■ **Data provided**:

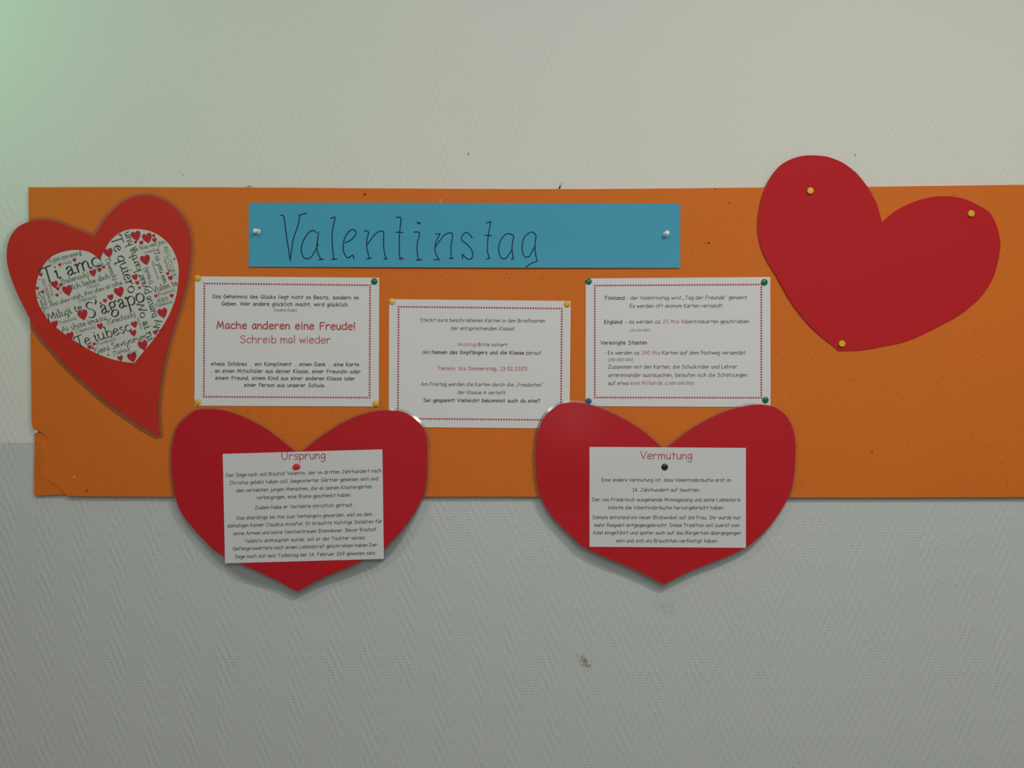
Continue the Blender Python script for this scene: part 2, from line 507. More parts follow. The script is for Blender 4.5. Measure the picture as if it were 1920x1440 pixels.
def wall_mat(name, col, rough, spec, depth):
    """painted glass-fibre wallpaper with a coarse herringbone weave"""
    m, nt, b = new_mat(name)
    tc = nd(nt, 'ShaderNodeTexCoord')
    # a little wobble so that the threads are not ruled lines
    wob = nd(nt, 'ShaderNodeTexNoise'); wob.inputs['Scale'].default_value = 45; wob.inputs['Detail'].default_value = 2
    nt.links.new(tc.outputs['Object'], wob.inputs['Vector'])
    sep = nd(nt, 'ShaderNodeSeparateXYZ')
    nt.links.new(tc.outputs['Object'], sep.inputs[0])
    wsep = nd(nt, 'ShaderNodeSeparateColor')
    nt.links.new(wob.outputs['Color'], wsep.inputs[0])
    x = math_n(nt, 'ADD', sep.outputs['X'], math_n(nt, 'MULTIPLY', math_n(nt, 'SUBTRACT', wsep.outputs[0], 0.5), 0.006))
    z = math_n(nt, 'ADD', sep.outputs['Z'], math_n(nt, 'MULTIPLY', math_n(nt, 'SUBTRACT', wsep.outputs[1], 0.5), 0.003))
    pp = math_n(nt, 'PINGPONG', math_n(nt, 'ADD', x, 40 * 0.059 + 0.012), 0.0295)
    u = math_n(nt, 'MULTIPLY', math_n(nt, 'ADD', pp, math_n(nt, 'MULTIPLY', z, 0.44)), 2 * math.pi / 0.0113)
    v = math_n(nt, 'MULTIPLY', z, 2 * math.pi / 0.0044)
    ru = math_n(nt, 'ADD', math_n(nt, 'MULTIPLY', math_n(nt, 'SINE', u), 0.5), 0.5)
    rv = math_n(nt, 'ADD', math_n(nt, 'MULTIPLY', math_n(nt, 'SINE', v), 0.5), 0.5)
    big = nd(nt, 'ShaderNodeTexNoise'); big.inputs['Scale'].default_value = 110; big.inputs['Detail'].default_value = 2
    nt.links.new(tc.outputs['Object'], big.inputs['Vector'])
    big2 = nd(nt, 'ShaderNodeTexNoise'); big2.inputs['Scale'].default_value = 16; big2.inputs['Detail'].default_value = 2
    nt.links.new(tc.outputs['Object'], big2.inputs['Vector'])
    h = math_n(nt, 'MULTIPLY', ru, math_n(nt, 'ADD', math_n(nt, 'MULTIPLY', rv, 0.5), 0.5))
    h = math_n(nt, 'MULTIPLY', h, math_n(nt, 'MULTIPLY', big.outputs['Fac'], 1.6))
    h = math_n(nt, 'MULTIPLY', h, math_n(nt, 'MULTIPLY', big2.outputs['Fac'], 2.0))
    fine = nd(nt, 'ShaderNodeTexNoise'); fine.inputs['Scale'].default_value = 420; fine.inputs['Detail'].default_value = 2
    nt.links.new(tc.outputs['Object'], fine.inputs['Vector'])
    h = math_n(nt, 'ADD', h, math_n(nt, 'MULTIPLY', fine.outputs['Fac'], 0.28))
    bp = nd(nt, 'ShaderNodeBump'); bp.inputs['Strength'].default_value = 1; bp.inputs['Distance'].default_value = depth
    nt.links.new(h, bp.inputs['Height'])
    nt.links.new(bp.outputs['Normal'], b.inputs['Normal'])
    # faint uneven paint and the scuffs and dirt spots of this wall
    un = nd(nt, 'ShaderNodeTexNoise'); un.inputs['Scale'].default_value = 2.6; un.inputs['Detail'].default_value = 4
    nt.links.new(tc.outputs['Object'], un.inputs['Vector'])
    mx = nd(nt, 'ShaderNodeMix', data_type='RGBA')
    mx.inputs['A'].default_value = (*[c * 0.965 for c in col], 1)
    mx.inputs['B'].default_value = (*[min(1, c * 1.035) for c in col], 1)
    nt.links.new(un.outputs['Fac'], mx.inputs['Factor'])
    cur = mx.outputs['Result']
    sn = nd(nt, 'ShaderNodeTexNoise'); sn.inputs['Scale'].default_value = 230; sn.inputs['Detail'].default_value = 3
    nt.links.new(tc.outputs['Object'], sn.inputs['Vector'])
    for (px, py, rx, ry, ang, cc, amt, lim) in SPOTS:
        q = P(px, py, 0)
        k = CAM_D / FPX
        ca, sa = math.cos(ang), math.sin(ang)
        xx = math_n(nt, 'SUBTRACT', sep.outputs['X'], q.x); zz = math_n(nt, 'SUBTRACT', sep.outputs['Z'], q.z)
        a1 = math_n(nt, 'DIVIDE', math_n(nt, 'ADD', math_n(nt, 'MULTIPLY', xx, ca), math_n(nt, 'MULTIPLY', zz, sa)), rx * k)
        a2 = math_n(nt, 'DIVIDE', math_n(nt, 'ADD', math_n(nt, 'MULTIPLY', xx, -sa), math_n(nt, 'MULTIPLY', zz, ca)), ry * k)
        d = math_n(nt, 'SQRT', math_n(nt, 'ADD', math_n(nt, 'POWER', math_n(nt, 'ABSOLUTE', a1), 2.0), math_n(nt, 'POWER', math_n(nt, 'ABSOLUTE', a2), 2.0)))
        f = math_n(nt, 'SUBTRACT', 1.0, d)
        f = nt.nodes[-1].outputs[0] if False else f
        f = math_n(nt, 'MULTIPLY', math_n(nt, 'ADD', f, math_n(nt, 'MULTIPLY', math_n(nt, 'SUBTRACT', sn.outputs['Fac'], 0.5), lim)), amt)
        cl = nd(nt, 'ShaderNodeClamp'); nt.links.new(f, cl.inputs[0]); cl.inputs[2].default_value = 0.85
        m2 = nd(nt, 'ShaderNodeMix', data_type='RGBA')
        nt.links.new(cl.outputs[0], m2.inputs['Factor']); nt.links.new(cur, m2.inputs['A'])
        m2.inputs['B'].default_value = (*cc, 1)
        cur = m2.outputs['Result']
    nt.links.new(cur, b.inputs['Base Color'])
    b.inputs['Roughness'].default_value = rough
    b.inputs['Specular IOR Level'].default_value = spec
    return m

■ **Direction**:
Return to the listing above and set it down exactly, leaving out its pictures.

■ **Worked answer**:
Continue the Blender Python script for this scene: part 2, from line 507. More parts follow. The script is for Blender 4.5. Measure the picture as if it were 1920x1440 pixels.
def wall_mat(name, col, rough, spec, depth):
    """painted glass-fibre wallpaper with a coarse herringbone weave"""
    m, nt, b = new_mat(name)
    tc = nd(nt, 'ShaderNodeTexCoord')
    # a little wobble so that the threads are not ruled lines
    wob = nd(nt, 'ShaderNodeTexNoise'); wob.inputs['Scale'].default_value = 45; wob.inputs['Detail'].default_value = 2
    nt.links.new(tc.outputs['Object'], wob.inputs['Vector'])
    sep = nd(nt, 'ShaderNodeSeparateXYZ')
    nt.links.new(tc.outputs['Object'], sep.inputs[0])
    wsep = nd(nt, 'ShaderNodeSeparateColor')
    nt.links.new(wob.outputs['Color'], wsep.inputs[0])
    x = math_n(nt, 'ADD', sep.outputs['X'], math_n(nt, 'MULTIPLY', math_n(nt, 'SUBTRACT', wsep.outputs[0], 0.5), 0.006))
    z = math_n(nt, 'ADD', sep.outputs['Z'], math_n(nt, 'MULTIPLY', math_n(nt, 'SUBTRACT', wsep.outputs[1], 0.5), 0.003))
    pp = math_n(nt, 'PINGPONG', math_n(nt, 'ADD', x, 40 * 0.059 + 0.012), 0.0295)
    u = math_n(nt, 'MULTIPLY', math_n(nt, 'ADD', pp, math_n(nt, 'MULTIPLY', z, 0.44)), 2 * math.pi / 0.0113)
    v = math_n(nt, 'MULTIPLY', z, 2 * math.pi / 0.0044)
    ru = math_n(nt, 'ADD', math_n(nt, 'MULTIPLY', math_n(nt, 'SINE', u), 0.5), 0.5)
    rv = math_n(nt, 'ADD', math_n(nt, 'MULTIPLY', math_n(nt, 'SINE', v), 0.5), 0.5)
    big = nd(nt, 'ShaderNodeTexNoise'); big.inputs['Scale'].default_value = 110; big.inputs['Detail'].default_value = 2
    nt.links.new(tc.outputs['Object'], big.inputs['Vector'])
    big2 = nd(nt, 'ShaderNodeTexNoise'); big2.inputs['Scale'].default_value = 16; big2.inputs['Detail'].default_value = 2
    nt.links.new(tc.outputs['Object'], big2.inputs['Vector'])
    h = math_n(nt, 'MULTIPLY', ru, math_n(nt, 'ADD', math_n(nt, 'MULTIPLY', rv, 0.5), 0.5))
    h = math_n(nt, 'MULTIPLY', h, math_n(nt, 'MULTIPLY', big.outputs['Fac'], 1.6))
    h = math_n(nt, 'MULTIPLY', h, math_n(nt, 'MULTIPLY', big2.outputs['Fac'], 2.0))
    fine = nd(nt, 'ShaderNodeTexNoise'); fine.inputs['Scale'].default_value = 420; fine.inputs['Detail'].default_value = 2
    nt.links.new(tc.outputs['Object'], fine.inputs['Vector'])
    h = math_n(nt, 'ADD', h, math_n(nt, 'MULTIPLY', fine.outputs['Fac'], 0.28))
    bp = nd(nt, 'ShaderNodeBump'); bp.inputs['Strength'].default_value = 1; bp.inputs['Distance'].default_value = depth
    nt.links.new(h, bp.inputs['Height'])
    nt.links.new(bp.outputs['Normal'], b.inputs['Normal'])
    # faint uneven paint and the scuffs and dirt spots of this wall
    un = nd(nt, 'ShaderNodeTexNoise'); un.inputs['Scale'].default_value = 2.6; un.inputs['Detail'].default_value = 4
    nt.links.new(tc.outputs['Object'], un.inputs['Vector'])
    mx = nd(nt, 'ShaderNodeMix', data_type='RGBA')
    mx.inputs['A'].default_value = (*[c * 0.965 for c in col], 1)
    mx.inputs['B'].default_value = (*[min(1, c * 1.035) for c in col], 1)
    nt.links.new(un.outputs['Fac'], mx.inputs['Factor'])
    cur = mx.outputs['Result']
    sn = nd(nt, 'ShaderNodeTexNoise'); sn.inputs['Scale'].default_value = 230; sn.inputs['Detail'].default_value = 3
    nt.links.new(tc.outputs['Object'], sn.inputs['Vector'])
    for (px, py, rx, ry, ang, cc, amt, lim) in SPOTS:
        q = P(px, py, 0)
        k = CAM_D / FPX
        ca, sa = math.cos(ang), math.sin(ang)
        xx = math_n(nt, 'SUBTRACT', sep.outputs['X'], q.x); zz = math_n(nt, 'SUBTRACT', sep.outputs['Z'], q.z)
        a1 = math_n(nt, 'DIVIDE', math_n(nt, 'ADD', math_n(nt, 'MULTIPLY', xx, ca), math_n(nt, 'MULTIPLY', zz, sa)), rx * k)
        a2 = math_n(nt, 'DIVIDE', math_n(nt, 'ADD', math_n(nt, 'MULTIPLY', xx, -sa), math_n(nt, 'MULTIPLY', zz, ca)), ry * k)
        d = math_n(nt, 'SQRT', math_n(nt, 'ADD', math_n(nt, 'POWER', math_n(nt, 'ABSOLUTE', a1), 2.0), math_n(nt, 'POWER', math_n(nt, 'ABSOLUTE', a2), 2.0)))
        f = math_n(nt, 'SUBTRACT', 1.0, d)
        f = nt.nodes[-1].outputs[0] if False else f
        f = math_n(nt, 'MULTIPLY', math_n(nt, 'ADD', f, math_n(nt, 'MULTIPLY', math_n(nt, 'SUBTRACT', sn.outputs['Fac'], 0.5), lim)), amt)
        cl = nd(nt, 'ShaderNodeClamp'); nt.links.new(f, cl.inputs[0]); cl.inputs[2].default_value = 0.85
        m2 = nd(nt, 'ShaderNodeMix', data_type='RGBA')
        nt.links.new(cl.outputs[0], m2.inputs['Factor']); nt.links.new(cur, m2.inputs['A'])
        m2.inputs['B'].default_value = (*cc, 1)
        cur = m2.outputs['Result']
    nt.links.new(cur, b.inputs['Base Color'])
    b.inputs['Roughness'].default_value = rough
    b.inputs['Specular IOR Level'].default_value = spec
    return m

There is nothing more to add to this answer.